Cascade business strategy and context

Without a set of defined business goals to achieve, your content marketing strategy is flying blind.

A successful content marketing strategy starts with the set of business goals you’re out to accomplish – brand awareness, lead generation, sales, etc. These goals must cascade down from your overall business and department objectives. OKRs (used by Google and Intel) can give you a simple framework to think about this strategy cascade if your organization doesn’t already have a formal process.

Even if you’ve been doing content marketing for years, go back to this step and really understand what your business goals are for your content marketing strategy. You may find that those goals and your current execution are not in alignment.

Don’t gloss over this step. Before any talk of content creation occurs, write out your business goals and make sure your entire content team is in alignment with them. Everyone needs to know what the finish line looks like.

Understand your audience’s needs and preferences

While you are developing your foundational understanding of business strategy and context, you should also be doing some parallel research to identify your audience’s needs and preferences. Don’t let the organization’s objectives interfere with how you approach this step – as it can influence the results, creating an understanding of your company’s ideal customers, instead of your real customers. Aim to understand your real audience and develop content that addresses their current need, not your company’s “want.”

real-ideal-customers

There are many ways to do this research. Start with the development of buyer personas. Look to answer questions like:

  • What is your audience’s goal, what problem is your audience trying to solve?
  • What is your audience’s motivation to achieve that goal or solve that problem?
  • Where are your audience’s biggest pain points?

Get analytics and competitive intelligence to help you better understand what is engaging your audience both on your website and the websites of your competitors’. Look to answer questions like:

  • Where is your audience going for information?
  • What behaviors or actions are you looking for your audiences to perform?
  • Where and why are they taking an action?
  • What topics and terms are your competitors using to address your audience’s needs?
  • Where do you currently have topic gaps in comparison to your industry?
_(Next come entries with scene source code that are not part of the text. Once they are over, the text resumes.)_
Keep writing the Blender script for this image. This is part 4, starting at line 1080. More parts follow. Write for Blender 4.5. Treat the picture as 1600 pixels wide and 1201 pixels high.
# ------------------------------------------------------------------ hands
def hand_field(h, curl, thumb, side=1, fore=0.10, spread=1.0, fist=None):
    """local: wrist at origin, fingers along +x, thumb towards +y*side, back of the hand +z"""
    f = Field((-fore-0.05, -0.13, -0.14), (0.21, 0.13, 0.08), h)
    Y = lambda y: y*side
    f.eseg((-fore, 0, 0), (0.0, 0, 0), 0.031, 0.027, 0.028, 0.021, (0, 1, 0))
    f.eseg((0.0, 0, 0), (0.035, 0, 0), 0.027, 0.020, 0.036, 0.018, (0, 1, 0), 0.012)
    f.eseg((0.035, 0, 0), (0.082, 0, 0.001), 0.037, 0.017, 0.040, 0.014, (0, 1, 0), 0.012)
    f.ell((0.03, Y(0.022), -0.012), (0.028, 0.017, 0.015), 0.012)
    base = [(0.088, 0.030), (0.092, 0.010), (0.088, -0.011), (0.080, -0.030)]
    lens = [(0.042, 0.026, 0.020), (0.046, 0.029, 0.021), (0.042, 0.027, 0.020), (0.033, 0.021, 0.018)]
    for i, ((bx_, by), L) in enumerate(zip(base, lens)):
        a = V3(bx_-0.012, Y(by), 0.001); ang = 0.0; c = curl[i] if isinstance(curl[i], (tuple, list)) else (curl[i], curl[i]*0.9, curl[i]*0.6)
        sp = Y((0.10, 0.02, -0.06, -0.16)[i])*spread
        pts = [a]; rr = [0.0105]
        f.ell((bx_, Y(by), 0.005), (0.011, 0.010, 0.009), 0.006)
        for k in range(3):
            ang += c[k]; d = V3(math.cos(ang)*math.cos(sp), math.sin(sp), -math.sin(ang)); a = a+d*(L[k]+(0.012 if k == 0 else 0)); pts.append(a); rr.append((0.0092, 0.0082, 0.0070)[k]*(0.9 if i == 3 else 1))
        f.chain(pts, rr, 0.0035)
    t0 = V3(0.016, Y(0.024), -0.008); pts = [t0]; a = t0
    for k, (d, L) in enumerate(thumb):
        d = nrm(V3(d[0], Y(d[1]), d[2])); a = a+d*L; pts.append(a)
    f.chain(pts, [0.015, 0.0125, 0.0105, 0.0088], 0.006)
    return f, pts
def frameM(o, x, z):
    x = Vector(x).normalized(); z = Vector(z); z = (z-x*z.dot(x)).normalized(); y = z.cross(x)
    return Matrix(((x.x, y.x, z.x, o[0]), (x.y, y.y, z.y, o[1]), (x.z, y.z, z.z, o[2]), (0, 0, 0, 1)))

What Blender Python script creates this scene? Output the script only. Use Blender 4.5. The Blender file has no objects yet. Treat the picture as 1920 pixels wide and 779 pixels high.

Step 2: Identify Key Metrics

After you’ve defined your business goals and have an understanding of your audience, you must determine how you will measure the progress of your strategy. It is vital that you establish these metrics before launching the strategy. All too often, measurement is an afterthought, and marketers simply measure whatever is easily available – which usually takes the form of soft metrics like social shares and page views – things that don’t report well to the C-Suite.

Without establishing metrics that align with the overall goals of the strategy, marketers will have no idea if their strategy is succeeding or failing. The point of measurement is to determine the true trajectory of your strategy. You manifest what you measure.

manifest-what-you-measure

Identify to whom you will be reporting these metrics. Do they report up to the C-Suite? The Board of Directors? Understanding to whom you’re accountable will help target the metrics that will most effectively measure and communicate your content marketing success. For example, a COO may value sales and revenue metrics over consumption metrics. Adjust your metrics accordingly.

In order to have a true understanding of if your content program is working, Jay Baer suggests that youcreate an array of metrics that are selected from four primary buckets: consumption metrics, sharing metrics, lead generation metrics, sales metrics.”

content-marketing-metrics

Which goals will show the success or failure of your strategy and give you insights into whether to adjust it? What metrics will give you the best pulse on your strategy?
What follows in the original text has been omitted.